• Stated exercise: All of the listing below must be repeated word for word. Pictures are the only thing to omit.
——————————
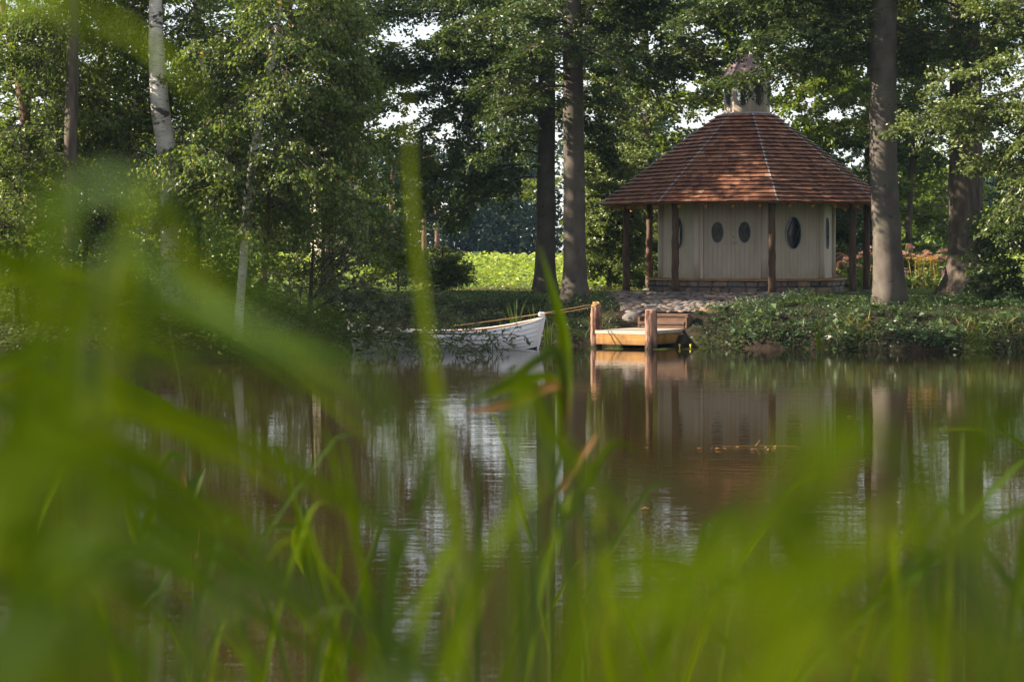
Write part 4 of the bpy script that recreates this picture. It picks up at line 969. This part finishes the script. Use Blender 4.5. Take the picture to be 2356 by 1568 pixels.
# floating leaves and water lilies
def disc(mb, x, y, r, z=.012):
    n = 14; a = np.linspace(.25, 2*math.pi-.25, n); mb.add([(x, y, z)] + [(x+r*math.cos(t), y+r*math.sin(t), z) for t in a] , [(0, i, i+1) for i in range(1, n)])
rng = np.random.default_rng(99)
for i, (px, py) in enumerate(((660, 349.0), (668, 348.2), (690, 348.6), (700, 348.9), (706, 348.2), (614, 348.5), (590, 348.6))):
    d = CAMZ*F/(py-HORIZON); mb = MB(); disc(mb, 0, 0, rng.uniform(.14, .24)); o = mb.build('lily_pad', M['grass_leaf']); o.location = ((px-512)/F*d, d, 0); o.rotation_euler = (0, 0, rng.uniform(0, 6))
    tag(o, 'flat green lily pad floating on the dark water beside the jetty', 'lily pad', 'lily pads by the jetty')
for px, lb in ((679.5, 'yellow water lily bud nearest the jetty pile'), (690.5, 'yellow water lily bud farther right of the jetty pile')):
    d = 47.9; mb = MB(); mb.ball(((px-512)/F*d, d, .07), (.026, .026, .03), 10, 6); mb.tube([((px-512)/F*d, d, -.1), ((px-512)/F*d, d, -.02), ((px-512)/F*d, d, .05)], .012, 6); tag(mb.build('lily_flower', M['lily_yellow'], smooth=True), lb, 'flower')
for i in range(16):
    px, py = rng.uniform(690, 800), rng.normal(448, 1.5)
    if i > 10: px, py = rng.uniform(560, 900), rng.uniform(400, 520)
    d = CAMZ*F/(py-HORIZON); a = rng.uniform(0, 6.3)
    v, f = leaf_arrays(np.array([[0, 0, .012]]), np.array([[math.cos(a), math.sin(a), .05]]), np.array([[.1, 0, 1.]]), np.array([.09]), np.array([.055]))
    o = build('floating_leaf', v, f, M['litter'], tint=np.full(4, rng.uniform(0, 1))); o.location = ((px-512)/F*d, d, 0); tag(o, 'small orange dead leaf floating on the open pond', 'leaf', 'dead leaves on the pond')
d = CAMZ*F/(446.5-HORIZON); mb = MB(); x = (755-512)/F*d; mb.tube([(x-.4, d, .01), (x, d+.02, .015), (x+.5, d, .01)], .0025, 5); mb.tube([(x, d, .01), (x+.06, d-.02, .09)], .003, 5); tag(mb.build('floating_twig', M['ochre']), 'pale forked twig floating on the reflection of the roof', 'twig')

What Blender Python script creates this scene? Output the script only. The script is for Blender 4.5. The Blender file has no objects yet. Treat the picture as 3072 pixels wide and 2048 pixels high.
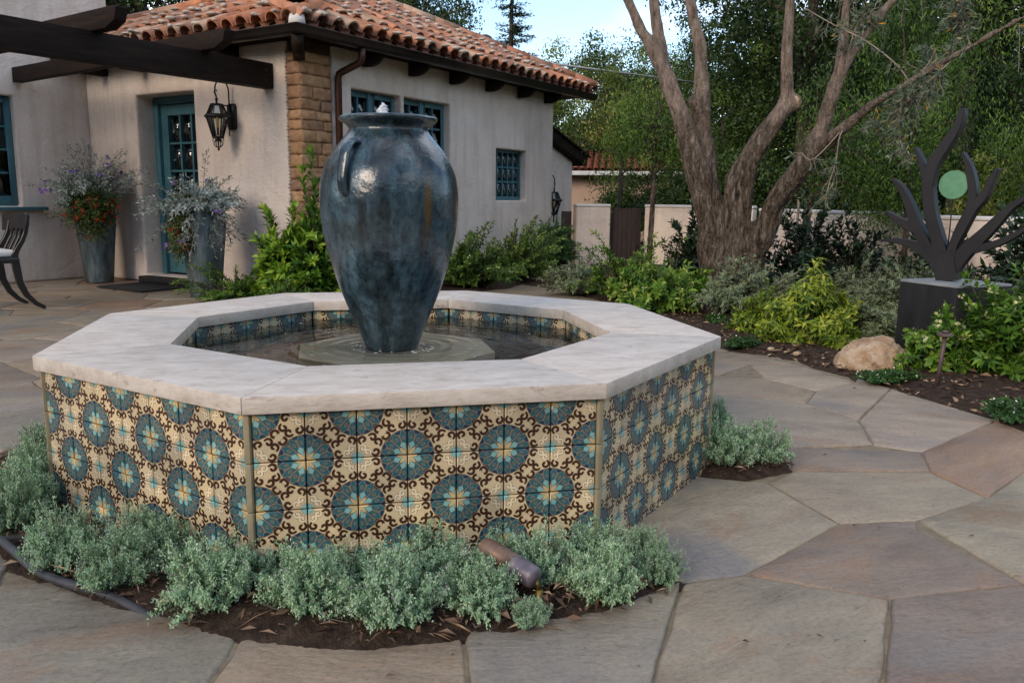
import bpy, bmesh, math, random
import numpy as np
from mathutils import Vector, Matrix, noise as mnoise
random.seed(7); RNG = np.random.default_rng(11)
SC = bpy.context.scene
COL = SC.collection
PI = math.pi

# ------------------------------------------------------------------ camera, sky, sun, exposure
cam_d = bpy.data.cameras.new("camera"); cam = bpy.data.objects.new("camera", cam_d); COL.objects.link(cam)
cam.location = (-0.26873, -3.28923, 1.01056)
cam.rotation_euler = (1.399797, -0.010491, -0.220775)
cam_d.sensor_width = 36.0; cam_d.lens = 2493.47 / 3072 * 36.0
cam_d.clip_start = 0.05; cam_d.clip_end = 800
SC.camera = cam
SUN_EL, SUN_AZ = math.radians(24), math.radians(228)      # azimuth clockwise from +y: low, behind and left of the camera
world = bpy.data.worlds.new("World"); SC.world = world; world.use_nodes = True
SC.view_settings.view_transform = 'Standard'; SC.view_settings.look = 'None'
SC.view_settings.gamma = 1.0; SC.view_settings.use_curve_mapping = False
SC.view_settings.exposure = 1.38
def build_sky():
    nt = world.node_tree; nt.nodes.clear()
    out = nt.nodes.new('ShaderNodeOutputWorld'); bg = nt.nodes.new('ShaderNodeBackground')
    sky = nt.nodes.new('ShaderNodeTexSky'); sky.sky_type = 'NISHITA'; sky.sun_disc = False
    sky.sun_elevation = SUN_EL; sky.sun_rotation = SUN_AZ; sky.altitude = 100; sky.dust_density = 0.6; sky.ozone_density = 1.5
    tc = nt.nodes.new('ShaderNodeTexCoord')
    nz = nt.nodes.new('ShaderNodeTexNoise'); nz.inputs['Scale'].default_value = 1.5; nz.inputs['Detail'].default_value = 5; nz.inputs['Roughness'].default_value = .5
    mp = nt.nodes.new('ShaderNodeMapping'); mp.inputs['Scale'].default_value = (1, 1, 2.2); mp.inputs['Location'].default_value = (1.7, 0.9, 0.2)
    rp = nt.nodes.new('ShaderNodeValToRGB'); rp.color_ramp.elements[0].position = .47; rp.color_ramp.elements[1].position = .66
    mx = nt.nodes.new('ShaderNodeMixRGB'); mx.inputs['Color2'].default_value = (8.6, 8.8, 9.4, 1)
    L = nt.links
    L.new(tc.outputs['Generated'], mp.inputs['Vector']); L.new(mp.outputs['Vector'], nz.inputs['Vector'])
    L.new(nz.outputs['Fac'], rp.inputs['Fac']); L.new(rp.outputs['Color'], mx.inputs['Fac'])
    L.new(sky.outputs['Color'], mx.inputs['Color1']); L.new(mx.outputs['Color'], bg.inputs['Color'])
    bg.inputs['Strength'].default_value = 0.10
    L.new(bg.outputs['Background'], out.inputs['Surface'])
build_sky()
sun_d = bpy.data.lights.new("sun", 'SUN'); sun_d.energy = 0.9; sun_d.angle = math.radians(25); sun_d.specular_factor = .2; sun_d.color = (1.0, .80, .62)
sun = bpy.data.objects.new("sun", sun_d); COL.objects.link(sun)
_sd = Vector((math.sin(SUN_AZ) * math.cos(SUN_EL), math.cos(SUN_AZ) * math.cos(SUN_EL), math.sin(SUN_EL)))
sun.rotation_euler = _sd.to_track_quat('Z', 'Y').to_euler()
SC.cycles.use_denoising = True
SC.cycles.max_bounces = 7; SC.cycles.diffuse_bounces = 3; SC.cycles.glossy_bounces = 3; SC.cycles.transmission_bounces = 4
SC.cycles.transparent_max_bounces = 10
SC.cycles.caustics_reflective = False; SC.cycles.caustics_refractive = False

# ------------------------------------------------------------------ node helpers
class X:                                                   # a number in a shader: operators make Math nodes
    nt = None
    def __init__(s, v): s.v = v
    @staticmethod
    def op(o, *a):
        n = X.nt.nodes.new('ShaderNodeMath'); n.operation = o
        for i, q in enumerate(a):
            q = q.v if isinstance(q, X) else q
            if isinstance(q, (int, float)): n.inputs[i].default_value = q
            else: X.nt.links.new(q, n.inputs[i])
        return X(n.outputs[0])
    def __add__(a, b): return X.op('ADD', a, b)
    __radd__ = __add__
    def __sub__(a, b): return X.op('SUBTRACT', a, b)
    def __rsub__(a, b): return X.op('SUBTRACT', b, a)
    def __mul__(a, b): return X.op('MULTIPLY', a, b)
    __rmul__ = __mul__
    def __truediv__(a, b): return X.op('DIVIDE', a, b)
    def __gt__(a, b): return X.op('GREATER_THAN', a, b)
    def __lt__(a, b): return X.op('LESS_THAN', a, b)
def xmax(a, b): return X.op('MAXIMUM', a, b)
def xmin(a, b): return X.op('MINIMUM', a, b)
def xabs(a): return X.op('ABSOLUTE', a)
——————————
• Output:
Write part 4 of the bpy script that recreates this picture. It picks up at line 969. This part finishes the script. Use Blender 4.5. Take the picture to be 2356 by 1568 pixels.
# floating leaves and water lilies
def disc(mb, x, y, r, z=.012):
    n = 14; a = np.linspace(.25, 2*math.pi-.25, n); mb.add([(x, y, z)] + [(x+r*math.cos(t), y+r*math.sin(t), z) for t in a] , [(0, i, i+1) for i in range(1, n)])
rng = np.random.default_rng(99)
for i, (px, py) in enumerate(((660, 349.0), (668, 348.2), (690, 348.6), (700, 348.9), (706, 348.2), (614, 348.5), (590, 348.6))):
    d = CAMZ*F/(py-HORIZON); mb = MB(); disc(mb, 0, 0, rng.uniform(.14, .24)); o = mb.build('lily_pad', M['grass_leaf']); o.location = ((px-512)/F*d, d, 0); o.rotation_euler = (0, 0, rng.uniform(0, 6))
    tag(o, 'flat green lily pad floating on the dark water beside the jetty', 'lily pad', 'lily pads by the jetty')
for px, lb in ((679.5, 'yellow water lily bud nearest the jetty pile'), (690.5, 'yellow water lily bud farther right of the jetty pile')):
    d = 47.9; mb = MB(); mb.ball(((px-512)/F*d, d, .07), (.026, .026, .03), 10, 6); mb.tube([((px-512)/F*d, d, -.1), ((px-512)/F*d, d, -.02), ((px-512)/F*d, d, .05)], .012, 6); tag(mb.build('lily_flower', M['lily_yellow'], smooth=True), lb, 'flower')
for i in range(16):
    px, py = rng.uniform(690, 800), rng.normal(448, 1.5)
    if i > 10: px, py = rng.uniform(560, 900), rng.uniform(400, 520)
    d = CAMZ*F/(py-HORIZON); a = rng.uniform(0, 6.3)
    v, f = leaf_arrays(np.array([[0, 0, .012]]), np.array([[math.cos(a), math.sin(a), .05]]), np.array([[.1, 0, 1.]]), np.array([.09]), np.array([.055]))
    o = build('floating_leaf', v, f, M['litter'], tint=np.full(4, rng.uniform(0, 1))); o.location = ((px-512)/F*d, d, 0); tag(o, 'small orange dead leaf floating on the open pond', 'leaf', 'dead leaves on the pond')
d = CAMZ*F/(446.5-HORIZON); mb = MB(); x = (755-512)/F*d; mb.tube([(x-.4, d, .01), (x, d+.02, .015), (x+.5, d, .01)], .0025, 5); mb.tube([(x, d, .01), (x+.06, d-.02, .09)], .003, 5); tag(mb.build('floating_twig', M['ochre']), 'pale forked twig floating on the reflection of the roof', 'twig')

What Blender Python script creates this scene? Output the script only. The script is for Blender 4.5. The Blender file has no objects yet. Treat the picture as 3072 pixels wide and 2048 pixels high.
import bpy, bmesh, math, random
import numpy as np
from mathutils import Vector, Matrix, noise as mnoise
random.seed(7); RNG = np.random.default_rng(11)
SC = bpy.context.scene
COL = SC.collection
PI = math.pi

# ------------------------------------------------------------------ camera, sky, sun, exposure
cam_d = bpy.data.cameras.new("camera"); cam = bpy.data.objects.new("camera", cam_d); COL.objects.link(cam)
cam.location = (-0.26873, -3.28923, 1.01056)
cam.rotation_euler = (1.399797, -0.010491, -0.220775)
cam_d.sensor_width = 36.0; cam_d.lens = 2493.47 / 3072 * 36.0
cam_d.clip_start = 0.05; cam_d.clip_end = 800
SC.camera = cam
SUN_EL, SUN_AZ = math.radians(24), math.radians(228)      # azimuth clockwise from +y: low, behind and left of the camera
world = bpy.data.worlds.new("World"); SC.world = world; world.use_nodes = True
SC.view_settings.view_transform = 'Standard'; SC.view_settings.look = 'None'
SC.view_settings.gamma = 1.0; SC.view_settings.use_curve_mapping = False
SC.view_settings.exposure = 1.38
def build_sky():
    nt = world.node_tree; nt.nodes.clear()
    out = nt.nodes.new('ShaderNodeOutputWorld'); bg = nt.nodes.new('ShaderNodeBackground')
    sky = nt.nodes.new('ShaderNodeTexSky'); sky.sky_type = 'NISHITA'; sky.sun_disc = False
    sky.sun_elevation = SUN_EL; sky.sun_rotation = SUN_AZ; sky.altitude = 100; sky.dust_density = 0.6; sky.ozone_density = 1.5
    tc = nt.nodes.new('ShaderNodeTexCoord')
    nz = nt.nodes.new('ShaderNodeTexNoise'); nz.inputs['Scale'].default_value = 1.5; nz.inputs['Detail'].default_value = 5; nz.inputs['Roughness'].default_value = .5
    mp = nt.nodes.new('ShaderNodeMapping'); mp.inputs['Scale'].default_value = (1, 1, 2.2); mp.inputs['Location'].default_value = (1.7, 0.9, 0.2)
    rp = nt.nodes.new('ShaderNodeValToRGB'); rp.color_ramp.elements[0].position = .47; rp.color_ramp.elements[1].position = .66
    mx = nt.nodes.new('ShaderNodeMixRGB'); mx.inputs['Color2'].default_value = (8.6, 8.8, 9.4, 1)
    L = nt.links
    L.new(tc.outputs['Generated'], mp.inputs['Vector']); L.new(mp.outputs['Vector'], nz.inputs['Vector'])
    L.new(nz.outputs['Fac'], rp.inputs['Fac']); L.new(rp.outputs['Color'], mx.inputs['Fac'])
    L.new(sky.outputs['Color'], mx.inputs['Color1']); L.new(mx.outputs['Color'], bg.inputs['Color'])
    bg.inputs['Strength'].default_value = 0.10
    L.new(bg.outputs['Background'], out.inputs['Surface'])
build_sky()
sun_d = bpy.data.lights.new("sun", 'SUN'); sun_d.energy = 0.9; sun_d.angle = math.radians(25); sun_d.specular_factor = .2; sun_d.color = (1.0, .80, .62)
sun = bpy.data.objects.new("sun", sun_d); COL.objects.link(sun)
_sd = Vector((math.sin(SUN_AZ) * math.cos(SUN_EL), math.cos(SUN_AZ) * math.cos(SUN_EL), math.sin(SUN_EL)))
sun.rotation_euler = _sd.to_track_quat('Z', 'Y').to_euler()
SC.cycles.use_denoising = True
SC.cycles.max_bounces = 7; SC.cycles.diffuse_bounces = 3; SC.cycles.glossy_bounces = 3; SC.cycles.transmission_bounces = 4
SC.cycles.transparent_max_bounces = 10
SC.cycles.caustics_reflective = False; SC.cycles.caustics_refractive = False

# ------------------------------------------------------------------ node helpers
class X:                                                   # a number in a shader: operators make Math nodes
    nt = None
    def __init__(s, v): s.v = v
    @staticmethod
    def op(o, *a):
        n = X.nt.nodes.new('ShaderNodeMath'); n.operation = o
        for i, q in enumerate(a):
            q = q.v if isinstance(q, X) else q
            if isinstance(q, (int, float)): n.inputs[i].default_value = q
            else: X.nt.links.new(q, n.inputs[i])
        return X(n.outputs[0])
    def __add__(a, b): return X.op('ADD', a, b)
    __radd__ = __add__
    def __sub__(a, b): return X.op('SUBTRACT', a, b)
    def __rsub__(a, b): return X.op('SUBTRACT', b, a)
    def __mul__(a, b): return X.op('MULTIPLY', a, b)
    __rmul__ = __mul__
    def __truediv__(a, b): return X.op('DIVIDE', a, b)
    def __gt__(a, b): return X.op('GREATER_THAN', a, b)
    def __lt__(a, b): return X.op('LESS_THAN', a, b)
def xmax(a, b): return X.op('MAXIMUM', a, b)
def xmin(a, b): return X.op('MINIMUM', a, b)
def xabs(a): return X.op('ABSOLUTE', a)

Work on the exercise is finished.